Well, then you are dealing with moral hazard before anything else.
Let me put my position another way. If I build a road and people have the choice of whether or not to pay me to use it, if I decide to impose a speed limit of 90mph on it, am I right to do this? What if I decide to impose no speed limit? Am I also right to do this?
You aren't answering the question, and your new example has nothing to do with the discussion at hand. The discussion involves an individual choosing to exceed a publicly determined speed limit on a public road. If you build a private road you can do whatever you want with it as far as I'm concerned. Speed limit 1 mph, speed limit 250 mph. Death penalty to those that exceed your speed limit. As long as the rules, consequences, and costs are clearly known ahead of time by anyone choosing to use your road, I really don't care.
But you are stating that a speeder on a public road is not commiting a crime, since there is no victim. I'm asking you to defend your position. You state that the shooter example is a moral hazard. That may be true, but do you consider this a crime?
A crime must have a victim. You can't say "society" is a victim - prove it! The burden of proof must always rest on the accuser. I can easily produce ten people who would say "I was not harmed in any way by this gentleman's speeding" just as easily as you could produce ten that say "society has been hurt by this fellow who didn't actually hurt any individual human being!". What do you have to go on at that point? Consensus? Where does that lead?

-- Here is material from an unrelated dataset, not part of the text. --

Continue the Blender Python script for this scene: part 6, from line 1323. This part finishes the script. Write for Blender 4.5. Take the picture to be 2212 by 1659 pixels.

The moral hazard exists in the fact that I have a gun pointed at my face that says I must pay for these things whether I use them or not, and then another gun pointed at my face saying that, if I do decide to use them, I must use them in this specific way, even though nobody actually owns them, and that if I don't conform my behavior to these things over which I have no say, and nobody has a demonstrable moral right to attempt to impose in the first place, it is a "crime".